SHURA’nın yürüttüğü iteratif simülasyonlarda, kapasitesinin üzerinde yüklenmiş iletim hatlarında batarya enerji depolama uygulamalarının artmasının hat yoğunluğunu ve yenilenebilir enerji üretim kesintilerini azalttığı görülüyor. Bununla birlikte, gözlemlenen bu faydalar ilgili konumdan uzaklaşıldıkça azalıyor. Sistemde bataryaların konumlandırılmasında bir diğer önemli konu ise gündüz ve gece yüklenme koşullarının dikkate alınması. Yürütülen simülasyonlarda, bataryaların rüzgar ve güneş enerjisi üretimlerinin yüksek olduğu bölgelerde, ihtiyaç fazlası elektriği depolayarak şebekeyi desteklemeleri öne çıkan en önemli sonuçlardan. Diğer taraftan bir bölgede yüksek batarya kapasite kurulumu olduğu durumda, bataryalar tarafından gündüz (güneşin fazla olduğu saatlerde) ve gece (tüketimin düştüğü) saatlerde çekilen elektrik yükünün hat yüklenmelerine neden olabileceği de dikkat edilmesi gereken konular arasında.

SHURA analizlerinde, 2035 yılında yenilebilir enerji santralına bütünleşik toplam 4,3 GW kurulu güçte ve 4 saatlik depolama kapasitesine sahip batarya enerji depolama sistemlerinin yenilenebilir enerji üretim kesintilerini (curtailment) asgari seviyeye indirmek için kullanıldığı durum da değerlendirildi. Depolama tesislerinin etkisiyle de yenilenebilir enerji üretim kesintileri yıllık toplam 4 TWh kadar azaltılabiliyor.

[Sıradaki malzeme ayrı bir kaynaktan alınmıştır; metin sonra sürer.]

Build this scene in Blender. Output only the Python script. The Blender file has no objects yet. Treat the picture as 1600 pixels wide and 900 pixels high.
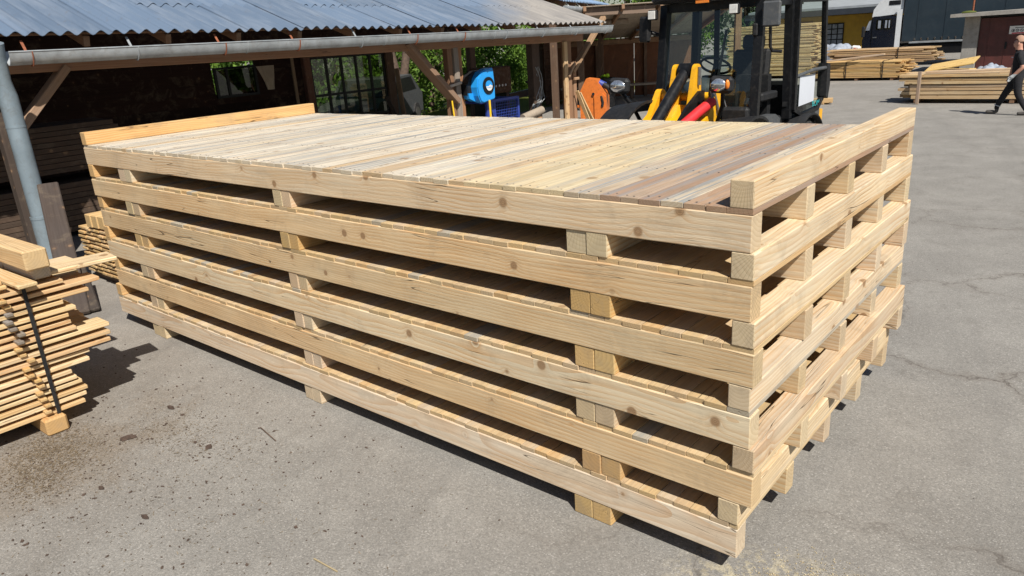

Bataryaların Türkiye elektrik sistemine entegrasyonunu hızlandırmada yapılabileceklerle ilgili olarak SHURA’nın önerileri şöyle:

  • İletim ve dağıtım hatlarında gözlemlenen kısıt ve tıkanıklıkların azaltılmasında batarya depolama sistemlerinin kullanıldığı “Sanal Güç Hattı” kurulumları değerlendirilebilir.
  • Üretim tesisine bütünleşik depolama tesisleri yenilenebilir enerji santrallarının şebeke üzerinde yarattığı dengesizliği yönetmek amacıyla kurulacaksa, dengesizlik cezalarının şebeke maliyetlerini de yansıtacak şekilde belirlenmesine ve yatırımcının depolama tesisini, santralın dengesizliğini yönetecek kapasitede projelendirmesine olanak tanıyacak şekilde mevzuat iyileştirmeleri değerlendirilebilir. Eğer üretim santralının baz yük olarak çalıştırılması hedefleniyorsa, mevzuatın depolama tesislerinin en az 2 saat ve daha üstü şarj-deşarj kapasitesine sahip olacak şekilde projelendirilmesine imkan tanıyacak biçimde düzenlenmesi faydalı olacaktır.
  • Sisteme entegre edilmesi değerlendirilen batarya enerji depolama tesislerinin hem sistem odaklı hem de yatırımcı açısından faydaları birlikte değerlendirilebilir. Seçilen yer ve teknoloji kapsamında bataryalar sisteme daha fazla fayda sağlarken, yatırımcıların maliyetlerini karşılamıyorsa, yatırımcılara çeşitli sübvansiyon ve/veya teşviklerin sağlanması önemli olacaktır.
  • Mevcut tarifeler kapsamında depolama tesisleri hem enerji alışlarında hem de verişlerinde iletim/dağıtım bedeli ödüyor. Depolama tesislerinin, yenilenebilir enerji kesintisini, fosil yakıt tüketimini ve şebeke yatırımlarını azaltma gibi ülke ekonomisine faydaları da dikkate alınarak, bu sistemler için yeni bir kullanım tarifesi oluşturulabilir.
  • Toptan satış elektrik piyasasında yapılacak olası iyileştirmelerle birlikte negatif fiyatların oluşumuna izin verilmesi, depolama tesislerinin arbitraj marjını artırarak tüketicileri depolama ünitesi kurmaya teşvik edebilir. Ayrıca, Yan Hizmetler Piyasası’nda yapılacak iyileştirmelerle daha küçük kapasiteli enerji depolama sistemlerinin piyasaya katılımı da sağlanabilir.